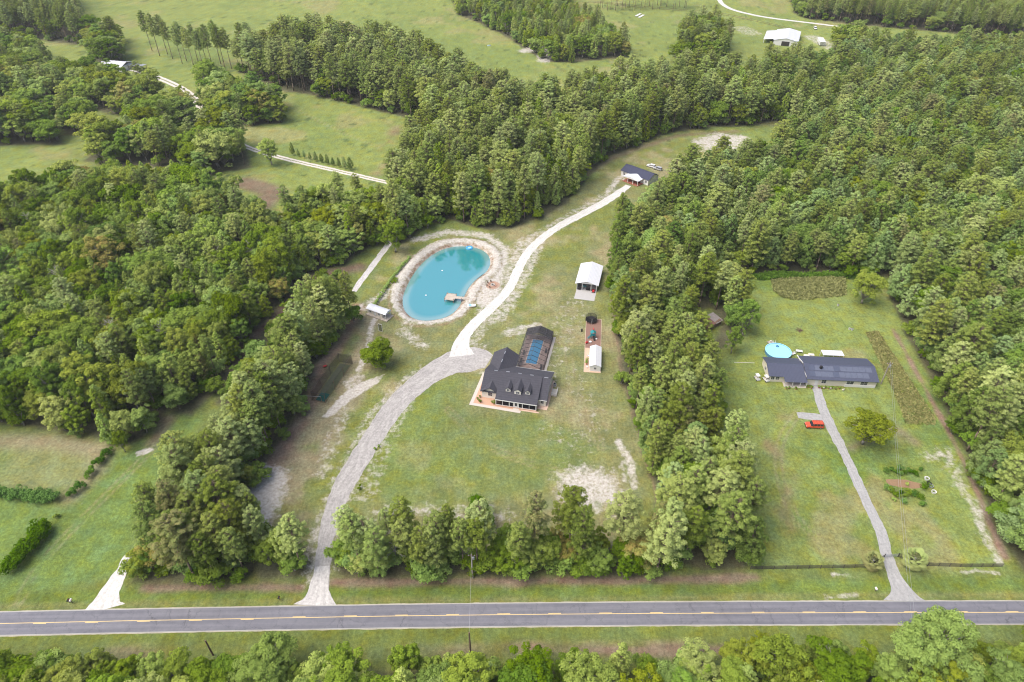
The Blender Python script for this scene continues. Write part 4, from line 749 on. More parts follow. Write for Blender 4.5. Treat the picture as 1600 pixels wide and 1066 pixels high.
t = thing('stone_flower_bed', *G(618, 441), 20, 'small planted bed edged with dark stones left of the pond', 'flower bed'); MB().lathe([(2.2, -.02), (2.2, .25), (1.9, .25), (1.9, -.02)], n=14, ring=True).build('edging', M_stone, t); leaf_ball('plants', M_dk, t, 1.5, .7, 500, .3, 9, .1)
# batting cage
K = thing('batting_cage', -65.0, 163.0, -14, 'long dark netted batting cage with green mat beside the tree strip', 'batting cage')
for y_ in (0, 6.8, 13.6, 20.5):
    for x_ in (0, 4.9): MB().bar((x_, y_, 0), (x_, y_, 3.8), .09).build('pole', M_post, K)
MB().bar((0, 0, 3.8), (0, 20.5, 3.8), .06).bar((4.9, 0, 3.8), (4.9, 20.5, 3.8), .06).bar((0, 0, 3.8), (4.9, 0, 3.8), .06).bar((0, 20.5, 3.8), (4.9, 20.5, 3.8), .06).bar((0, 6.8, 3.8), (4.9, 6.8, 3.8), .05).bar((0, 13.6, 3.8), (4.9, 13.6, 3.8), .05).build('rail', M_dark, K)
v = [(.1, .1, .02), (4.8, .1, .02), (4.8, 20.4, .02), (.1, 20.4, .02), (.1, .1, 3.7), (4.8, .1, 3.7), (4.8, 20.4, 3.7), (.1, 20.4, 3.7)]
nt_ = MB(); r0 = random.Random(3); nseg = 12; ring = []
for i in range(nseg + 1):
    y_ = .1 + 20.3 * i / nseg; sg = .35 * math.sin(math.pi * ((i % 4) / 4)); nt_.v += [(.1, y_, .02), (.1, y_, 3.7 - sg * .4), (2.45, y_, 3.6 - sg), (4.8, y_, 3.7 - sg * .4), (4.8, y_, .02)]
for i in range(nseg):
    for k in range(4): a = i * 5 + k; nt_.f.append((a, a + 1, a + 6, a + 5))
nt_.f += [(0, 1, 2, 3, 4), tuple(nseg * 5 + k for k in (0, 1, 2, 3, 4))]
nt_.build('net', M_net, K); MB().box(1.0, 4.2, .6, 4.4, .01, .05).build('mat', plain('green_turf_mat', (.02, .13, .11), .9, .2, 3), K); MB().box(.6, 4.4, 4.6, 19.5, .008, .03).build('turf', plain('worn_turf', (.12, .14, .08), .95, .5, .8), K)
t = thing('goal_frame', -66.8, 162.6, -5, 'grey crossbar on two brown posts at the near end of the batting cage', 'goal'); MB().bar((-1.2, 0, 0), (-1.2, 0, 2.6), .09).bar((5.2, 0, 0), (5.2, 0, 2.6), .09).build('post', M_post, t); MB().bar((-1.2, 0, 2.6), (5.2, 0, 2.6), .05).build('crossbar', M_galv, t)
t = thing('wheelbarrow', *G(508, 574), 40, 'rusty red wheelbarrow lying beside the batting cage', 'wheelbarrow'); MB().slab([(-.6, -.4, .7), (.6, -.3, .6), (.6, .3, .6), (-.6, .4, .7)], .25).build('tray', M_red, t); MB().bar((.75, -.05, .2), (.75, .05, .2), .2, 10).build('wheel', M_black, t); MB().bar((-.3, -.3, .5), (-1.3, -.3, .6), .03).bar((-.3, .3, .5), (-1.3, .3, .6), .03).build('handle', M_post, t)

# ---- cottage at the end of the sand drive
Q = thing('cottage', 56.5, 335.4, -45, 'white cottage with navy roof and covered porch at the end of the sand drive', 'cottage')
MB().box(.4, 17.6, .4, 9.0, 0, 3.0).prism([(.4, 3.0), (9.0, 3.0), (4.7, 5.0)], .4, .55, 'x').prism([(.4, 3.0), (9.0, 3.0), (4.7, 5.0)], 17.45, 17.6, 'x').build('wall', M_white, Q)
r_ = MB(); gable_roof_x(r_, 0, 18, 0, 9.4, 3.0, 5.1); r_.build('roof', plain('navy_shingles', (.045, .05, .085), .9, .25, .8), Q)
r_ = MB(); gable_roof_y(r_, 5.0, 14.6, -4.4, 1.3, 2.75, 3.7, .1); r_.build('porch_roof', M_wmetal, Q)
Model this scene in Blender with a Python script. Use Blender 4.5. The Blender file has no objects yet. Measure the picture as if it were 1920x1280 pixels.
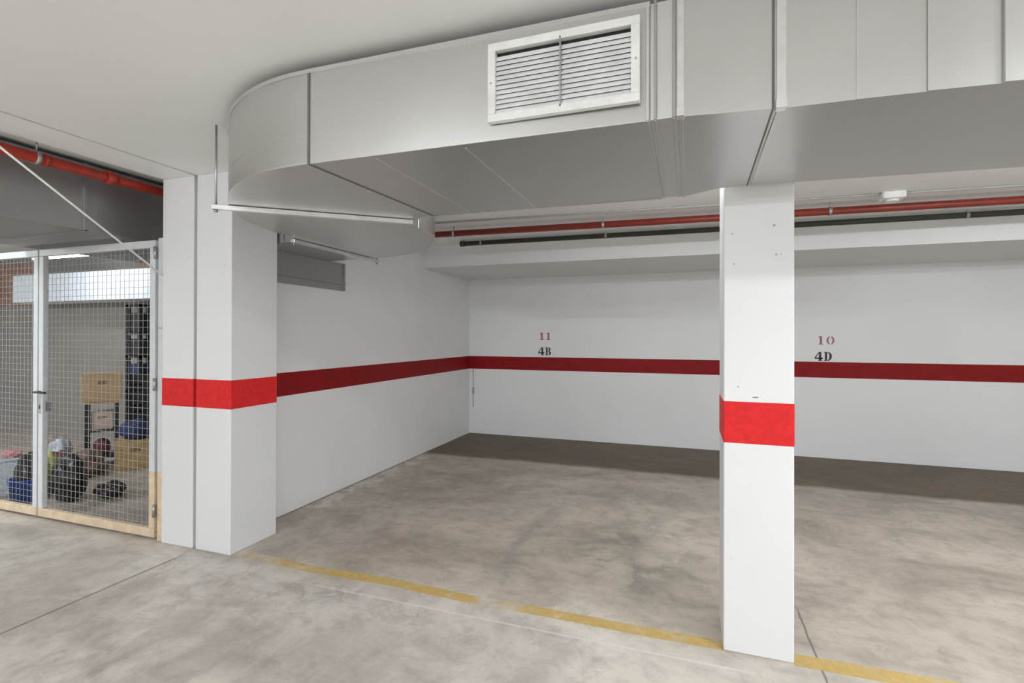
import bpy, bmesh, math, random
from mathutils import Vector, Matrix
C = bpy.context.scene.collection
scn = bpy.context.scene
R = math.radians
PI = math.pi
random.seed(7)

# ------------------------------------------------------------------ camera
F_PX, YAW, PITCH, ROLL = 944.4, 19.159, 0.232, 0.148
cam = bpy.data.cameras.new('camera')
cam_o = bpy.data.objects.new('camera', cam); C.objects.link(cam_o)
cam.sensor_width = 36; cam.lens = F_PX / 1920 * 36
cam.shift_y = -(640 - 625.8) / 1920
cam.clip_start = 0.02; cam.clip_end = 100
a, b, c = R(YAW), R(PITCH), R(ROLL)
right = Vector((math.cos(a), math.sin(a), 0)); fwd = Vector((-math.sin(a), math.cos(a), 0)); up = Vector((0, 0, 1))
f2 = fwd * math.cos(b) + up * math.sin(b); u2 = -fwd * math.sin(b) + up * math.cos(b)
r3 = right * math.cos(c) + u2 * math.sin(c); u3 = -right * math.sin(c) + u2 * math.cos(c)
cam_o.matrix_world = Matrix(((r3.x, u3.x, -f2.x, 0), (r3.y, u3.y, -f2.y, 0), (r3.z, u3.z, -f2.z, 1.5), (0, 0, 0, 1)))
scn.camera = cam_o

# ------------------------------------------------------------------ world, exposure, lamps
scn.view_settings.view_transform = 'Standard'; scn.view_settings.look = 'None'
scn.view_settings.exposure = 0.66; scn.view_settings.gamma = 1.0; scn.view_settings.use_curve_mapping = False
w = bpy.data.worlds.new('world'); scn.world = w; w.use_nodes = True
w.node_tree.nodes['Background'].inputs[0].default_value = (0.93, 0.96, 1.0, 1)
w.node_tree.nodes['Background'].inputs[1].default_value = 0.5

def area(name, loc, sx, sy, power, rot=(0, 0, 0), col=(0.905, 0.96, 1.0), spread=180):
    l = bpy.data.lights.new(name, 'AREA'); l.shape = 'RECTANGLE'; l.size = sx; l.size_y = sy
    l.energy = power; l.color = col; l.spread = R(spread)
    o = bpy.data.objects.new(name, l); o.location = loc; o.rotation_euler = rot; C.objects.link(o); return o
LAMPS = [(2.5, 1.08), (5.0, 1.08), (-4.9, 0.9), (-2.4, -2.4), (0.6, -2.4), (3.6, -2.4), (-2.4, -4.7), (0.6, -4.7), (3.6, -4.7), (2.5, 3.3), (-8.4, 0.9), (0.0, 3.38)]  # the nearer rear row and both bay battens are unseen fill, added
POWER = [54, 28, 122, 92, 8, 9, 36, 12, 46, 14, 50, 14]       # watts of light from each batten
def lamp_light(x, y, z, p):
    area('tube_light', (x, y, z - 0.02), 1.16, 0.02, p * 0.45)
    for s_ in (-1, 1):
        area('tube_light', (x, y + s_ * 0.018, z - 0.008), 1.16, 0.02, p * 0.275, (s_ * R(62), 0, 0))
for (x, y), p in zip(LAMPS, POWER): lamp_light(x, y, (2.626 if x > -3.3 else 2.60) - 0.073, p)
lamp_light(-6.95, 3.9, 2.427, 5)

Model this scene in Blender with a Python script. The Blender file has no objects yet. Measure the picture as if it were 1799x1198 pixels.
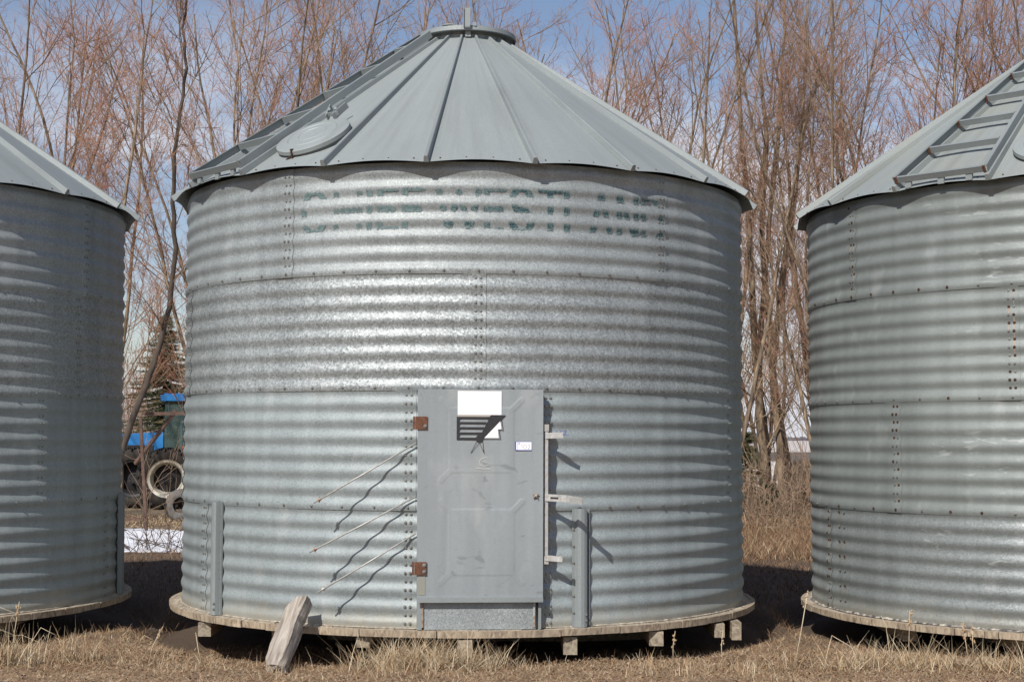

• **What the task requires**
The records above are to be restated exactly, without their pictures.

• **Output for this task**
The Blender Python script for this scene continues. Write part 4, from line 749 on. More parts follow. Write for Blender 4.5. Treat the picture as 1600 pixels wide and 1066 pixels high.
t = thing('stone_flower_bed', *G(618, 441), 20, 'small planted bed edged with dark stones left of the pond', 'flower bed'); MB().lathe([(2.2, -.02), (2.2, .25), (1.9, .25), (1.9, -.02)], n=14, ring=True).build('edging', M_stone, t); leaf_ball('plants', M_dk, t, 1.5, .7, 500, .3, 9, .1)
# batting cage
K = thing('batting_cage', -65.0, 163.0, -14, 'long dark netted batting cage with green mat beside the tree strip', 'batting cage')
for y_ in (0, 6.8, 13.6, 20.5):
    for x_ in (0, 4.9): MB().bar((x_, y_, 0), (x_, y_, 3.8), .09).build('pole', M_post, K)
MB().bar((0, 0, 3.8), (0, 20.5, 3.8), .06).bar((4.9, 0, 3.8), (4.9, 20.5, 3.8), .06).bar((0, 0, 3.8), (4.9, 0, 3.8), .06).bar((0, 20.5, 3.8), (4.9, 20.5, 3.8), .06).bar((0, 6.8, 3.8), (4.9, 6.8, 3.8), .05).bar((0, 13.6, 3.8), (4.9, 13.6, 3.8), .05).build('rail', M_dark, K)
v = [(.1, .1, .02), (4.8, .1, .02), (4.8, 20.4, .02), (.1, 20.4, .02), (.1, .1, 3.7), (4.8, .1, 3.7), (4.8, 20.4, 3.7), (.1, 20.4, 3.7)]
nt_ = MB(); r0 = random.Random(3); nseg = 12; ring = []
for i in range(nseg + 1):
    y_ = .1 + 20.3 * i / nseg; sg = .35 * math.sin(math.pi * ((i % 4) / 4)); nt_.v += [(.1, y_, .02), (.1, y_, 3.7 - sg * .4), (2.45, y_, 3.6 - sg), (4.8, y_, 3.7 - sg * .4), (4.8, y_, .02)]
for i in range(nseg):
    for k in range(4): a = i * 5 + k; nt_.f.append((a, a + 1, a + 6, a + 5))
nt_.f += [(0, 1, 2, 3, 4), tuple(nseg * 5 + k for k in (0, 1, 2, 3, 4))]
nt_.build('net', M_net, K); MB().box(1.0, 4.2, .6, 4.4, .01, .05).build('mat', plain('green_turf_mat', (.02, .13, .11), .9, .2, 3), K); MB().box(.6, 4.4, 4.6, 19.5, .008, .03).build('turf', plain('worn_turf', (.12, .14, .08), .95, .5, .8), K)
t = thing('goal_frame', -66.8, 162.6, -5, 'grey crossbar on two brown posts at the near end of the batting cage', 'goal'); MB().bar((-1.2, 0, 0), (-1.2, 0, 2.6), .09).bar((5.2, 0, 0), (5.2, 0, 2.6), .09).build('post', M_post, t); MB().bar((-1.2, 0, 2.6), (5.2, 0, 2.6), .05).build('crossbar', M_galv, t)
t = thing('wheelbarrow', *G(508, 574), 40, 'rusty red wheelbarrow lying beside the batting cage', 'wheelbarrow'); MB().slab([(-.6, -.4, .7), (.6, -.3, .6), (.6, .3, .6), (-.6, .4, .7)], .25).build('tray', M_red, t); MB().bar((.75, -.05, .2), (.75, .05, .2), .2, 10).build('wheel', M_black, t); MB().bar((-.3, -.3, .5), (-1.3, -.3, .6), .03).bar((-.3, .3, .5), (-1.3, .3, .6), .03).build('handle', M_post, t)

# ---- cottage at the end of the sand drive
Q = thing('cottage', 56.5, 335.4, -45, 'white cottage with navy roof and covered porch at the end of the sand drive', 'cottage')
MB().box(.4, 17.6, .4, 9.0, 0, 3.0).prism([(.4, 3.0), (9.0, 3.0), (4.7, 5.0)], .4, .55, 'x').prism([(.4, 3.0), (9.0, 3.0), (4.7, 5.0)], 17.45, 17.6, 'x').build('wall', M_white, Q)
r_ = MB(); gable_roof_x(r_, 0, 18, 0, 9.4, 3.0, 5.1); r_.build('roof', plain('navy_shingles', (.045, .05, .085), .9, .25, .8), Q)
r_ = MB(); gable_roof_y(r_, 5.0, 14.6, -4.4, 1.3, 2.75, 3.7, .1); r_.build('porch_roof', M_wmetal, Q)
Model this scene in Blender with a Python script. Use Blender 4.5. The Blender file has no objects yet. Measure the picture as if it were 1920x1280 pixels.
import bpy, bmesh, math, random
from mathutils import Vector, Matrix
C = bpy.context.scene.collection
scn = bpy.context.scene
R = math.radians
PI = math.pi
random.seed(7)

# ------------------------------------------------------------------ camera
F_PX, YAW, PITCH, ROLL = 944.4, 19.159, 0.232, 0.148
cam = bpy.data.cameras.new('camera')
cam_o = bpy.data.objects.new('camera', cam); C.objects.link(cam_o)
cam.sensor_width = 36; cam.lens = F_PX / 1920 * 36
cam.shift_y = -(640 - 625.8) / 1920
cam.clip_start = 0.02; cam.clip_end = 100
a, b, c = R(YAW), R(PITCH), R(ROLL)
right = Vector((math.cos(a), math.sin(a), 0)); fwd = Vector((-math.sin(a), math.cos(a), 0)); up = Vector((0, 0, 1))
f2 = fwd * math.cos(b) + up * math.sin(b); u2 = -fwd * math.sin(b) + up * math.cos(b)
r3 = right * math.cos(c) + u2 * math.sin(c); u3 = -right * math.sin(c) + u2 * math.cos(c)
cam_o.matrix_world = Matrix(((r3.x, u3.x, -f2.x, 0), (r3.y, u3.y, -f2.y, 0), (r3.z, u3.z, -f2.z, 1.5), (0, 0, 0, 1)))
scn.camera = cam_o

# ------------------------------------------------------------------ world, exposure, lamps
scn.view_settings.view_transform = 'Standard'; scn.view_settings.look = 'None'
scn.view_settings.exposure = 0.66; scn.view_settings.gamma = 1.0; scn.view_settings.use_curve_mapping = False
w = bpy.data.worlds.new('world'); scn.world = w; w.use_nodes = True
w.node_tree.nodes['Background'].inputs[0].default_value = (0.93, 0.96, 1.0, 1)
w.node_tree.nodes['Background'].inputs[1].default_value = 0.5

def area(name, loc, sx, sy, power, rot=(0, 0, 0), col=(0.905, 0.96, 1.0), spread=180):
    l = bpy.data.lights.new(name, 'AREA'); l.shape = 'RECTANGLE'; l.size = sx; l.size_y = sy
    l.energy = power; l.color = col; l.spread = R(spread)
    o = bpy.data.objects.new(name, l); o.location = loc; o.rotation_euler = rot; C.objects.link(o); return o
LAMPS = [(2.5, 1.08), (5.0, 1.08), (-4.9, 0.9), (-2.4, -2.4), (0.6, -2.4), (3.6, -2.4), (-2.4, -4.7), (0.6, -4.7), (3.6, -4.7), (2.5, 3.3), (-8.4, 0.9), (0.0, 3.38)]  # the nearer rear row and both bay battens are unseen fill, added
POWER = [54, 28, 122, 92, 8, 9, 36, 12, 46, 14, 50, 14]       # watts of light from each batten
def lamp_light(x, y, z, p):
    area('tube_light', (x, y, z - 0.02), 1.16, 0.02, p * 0.45)
    for s_ in (-1, 1):
        area('tube_light', (x, y + s_ * 0.018, z - 0.008), 1.16, 0.02, p * 0.275, (s_ * R(62), 0, 0))
for (x, y), p in zip(LAMPS, POWER): lamp_light(x, y, (2.626 if x > -3.3 else 2.60) - 0.073, p)
lamp_light(-6.95, 3.9, 2.427, 5)

Model this scene in Blender with a Python script. The Blender file has no objects yet. Measure the picture as if it were 1799x1198 pixels.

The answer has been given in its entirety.